Ok, now how do we prove $(1)$?


Method 1: Apply higher order Taylor's theorem. Here we want to apply Taylor's theorem for order $k=4$. The Lagrange form of the remainder will actually show that $f(h) = 1 + h^4 + O(h^8)$, whereas the basic form of the theorem will let us conclude $f(h) = 1+h^4+o(h^4)$. Fortunately, the basic form is then sufficient for us.

This method is, of course, systematic. However in order to apply this, one needs to compute four derivatives of the function (at $0$), which is admittedly a daunting task. The only consolation here is that all of those derivatives (except the fourth) should come out to be $0$; so in case we make a mistake, we'll likely realize it soon. :-) I will skip the details of this method since I do not have much to add other than the calculations.


Method 2: Substitution.
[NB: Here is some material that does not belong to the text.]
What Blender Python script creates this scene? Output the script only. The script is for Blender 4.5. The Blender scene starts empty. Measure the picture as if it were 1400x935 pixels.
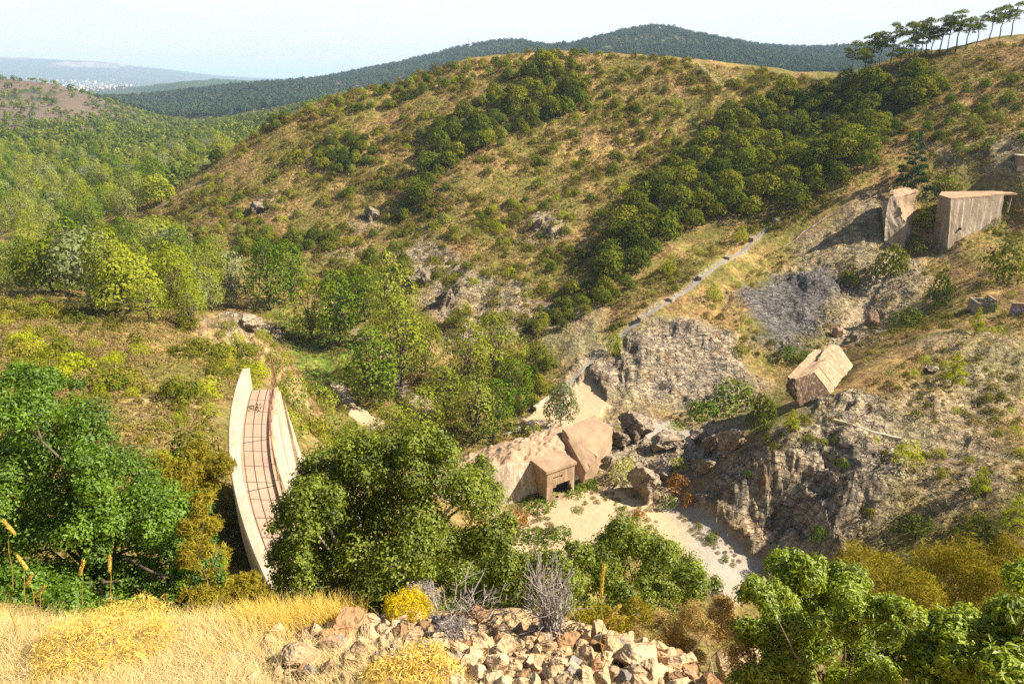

Make the substitution $x = h^4$, so that the function becomes $(1-x)^{-1}$. Now, our task is to show that $$ \frac{1}{1-x} = 1 + x + o(x). \tag{2} $$ This is quite easy because this follows from the basic form of Taylor's theorem with $k=1$. In particular, we need to calculate just one derivative. The derivative of course if $(1-x)^{-2}$ which evaluates to $1$ at $0$. The statement $(2)$ then follows.

Now, substituting back $x = h^4$, we get $f(h) = 1 + h^4 + o(h^4)$, which is what we wanted to show.